Que bom que gostou, Hugo. Havana é uma delícia. Não deixe de ir.
Valeu! Da próxima vez deixe seu nome
Muito bom texto, Sylvia. Frustrada por não ter feito o "circuito" Hemingway quando visitei Cuba, em 97. Estava havendo um festival de música que absorveu grande parte da estada lá. Com seu incentivo só voltando para o Mojito e o Daiquiri in loco.
A música cubana também é maravihosa. E além disso, é sempre bom ter motivo pra voltar.
Belíssima narrativa sobre Hemingway e a sua sedução por Cuba. Você é D+ . O Floredita até hoje tem, todos os dias, no final da tarde-boca da noite, um animado show de música cubana. Te amo. Beijos. Bosco Mendonca
Obrigada, Bosco! Bom ter notícias suas. Que bom que gostou da matéria. Volte sempre!
Sem dúvida, a melhor das postagem! Amo Cuba e tudo que concerne a Cuba! Artur Dantas Filho
Obrigada pelo comentário, Artur. Volte sempre.
Muito legal, Sylvinha. Cuba está na minha lista!
Beijo!
Vale a pena ir. Eu gostaria muito de voltar lá.
delicia relembrar esta minha viagem com seu post. Fui aos bares, tomei seus drikns e fui a sua casa que tinha a lapide de todos os seus gatos rsrs… adorei Cuba, lindas lembranças…
Bom saber que a matéria te trouxe boas lembranças. Volte sempre!
Tenho muita curiosidade de conhecer Havana. Adorei seu post. Fiquei sabendo de detalhes da biografia de Ernest Hemingway que me eram desconhecidos.
Que bom que gostou. Vai gostar mais ainda de Havana. É uma cidade paradisíaca.
Eu já fiz diversos roteiros inspirados em autores e livros ao redor do mundo e esse é um dos roteiros que está faltando na minha lista!! Incrível seu texto!
Que bom que gostou! Aqui no blog tem uma postagem sobre lugares que remetem à obra de Guimarães Rosa e outra sobre a Chácara Sapucaia, onde Mário de Andrade teria escrito Macunaíma. Acho que vai te interessr.
Não sabia que Ernest Hemingway tinha morado em Havana. Tinha conhecimento da temporada que ele morou em Key West. Cuba está em meus planos de viagem, não só Havana, mas algumas praias também.
Muita gente não sabe, Cynara.
Sou louca para conhecer Cuba, sobretudo Havana, que inspirou tantos artistas, como o Hemingway. Adoro a obra dele!

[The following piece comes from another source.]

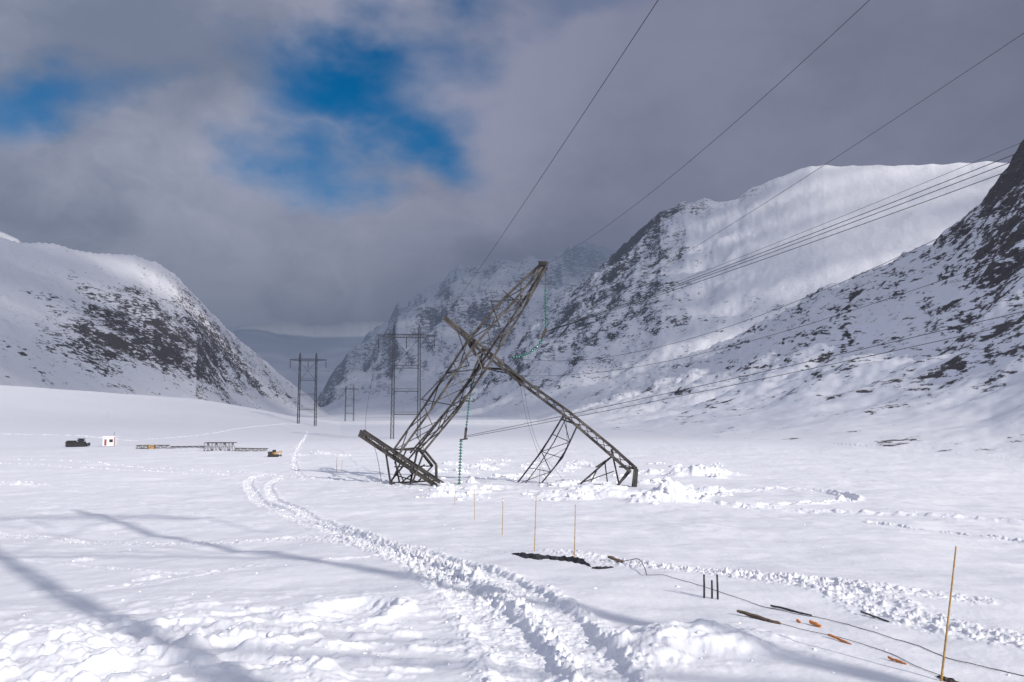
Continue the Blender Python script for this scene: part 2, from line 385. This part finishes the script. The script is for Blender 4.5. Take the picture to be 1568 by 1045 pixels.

Cuba é um país lindo e Havana é fascinante. Você vai gostar.
Ah, Sylvia, sempre aprendendo com seus artigos! Embora não seja especialmente fã de Hemingway, desconhecia por completo essa relação dele com Cuba. E que triste final de vida! Provavelmente os dois fatos contribuíram para a depressão dele: a pressão dos EUA contra Cuba e saber que não voltaria mais à terra que tanto amava.
Pois é, muita gente desconhece a relação de Hemingway com Cuba.